Today, we have Piers Morgan telling Rachel Reeves to get a grip. “If you can’t stand the heat, Rachel, get out of the political kitchen,” he tweeted in the blunt argot of the day.

We may never know what it was that so deeply upset Ms Reeves, but our see-all, know-all, tell-all culture doesn’t leave any space for the nuanced reading of human emotion.

Given that we look to our Chancellor for coolness under pressure, it’s a hell of a long way back for her from there. But what if it turns out that the source of her upset is of a dimension that it elicits genuine sympathy across the political divide and beyond?

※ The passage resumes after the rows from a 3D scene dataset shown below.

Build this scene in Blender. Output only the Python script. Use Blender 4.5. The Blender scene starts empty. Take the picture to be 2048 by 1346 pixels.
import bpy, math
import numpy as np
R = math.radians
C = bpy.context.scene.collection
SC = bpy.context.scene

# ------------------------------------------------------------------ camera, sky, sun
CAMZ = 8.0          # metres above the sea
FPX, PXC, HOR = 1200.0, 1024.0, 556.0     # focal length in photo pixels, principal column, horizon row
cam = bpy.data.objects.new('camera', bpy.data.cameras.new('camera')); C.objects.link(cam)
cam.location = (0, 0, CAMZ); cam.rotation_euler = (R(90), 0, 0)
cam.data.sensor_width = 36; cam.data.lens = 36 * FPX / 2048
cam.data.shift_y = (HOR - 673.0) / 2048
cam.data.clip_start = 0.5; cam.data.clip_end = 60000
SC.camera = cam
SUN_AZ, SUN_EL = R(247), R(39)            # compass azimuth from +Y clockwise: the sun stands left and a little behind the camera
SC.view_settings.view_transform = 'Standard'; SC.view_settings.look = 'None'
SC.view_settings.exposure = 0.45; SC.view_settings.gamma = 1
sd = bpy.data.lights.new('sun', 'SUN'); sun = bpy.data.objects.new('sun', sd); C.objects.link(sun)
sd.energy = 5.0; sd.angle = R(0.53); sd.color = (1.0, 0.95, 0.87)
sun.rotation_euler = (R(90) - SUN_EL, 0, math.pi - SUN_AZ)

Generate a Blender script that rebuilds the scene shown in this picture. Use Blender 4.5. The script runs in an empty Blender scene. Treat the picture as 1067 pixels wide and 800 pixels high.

Simon Kelner is a columnist for The i Paper and was editor from 2010 to 2011

Kate Maltby: Reeves is now irreversibly wounded

Other MPs have cried in the Commons, male and female, including the disabled MP Dr Marie Tidball, who broke down just two days ago in frustration over cuts to PIP. But Tidball was a backbench rebel expressing a feeling of powerlessness in the face of Cabinet austerity; Reeves is a Chancellor trying to lead. Tears look appropriate when a woman is pleading and powerless. (There is an entire artistic history of this built around the political process of women’s “intercession” to powerful men.) They look weak when she is supposed to be setting the agenda.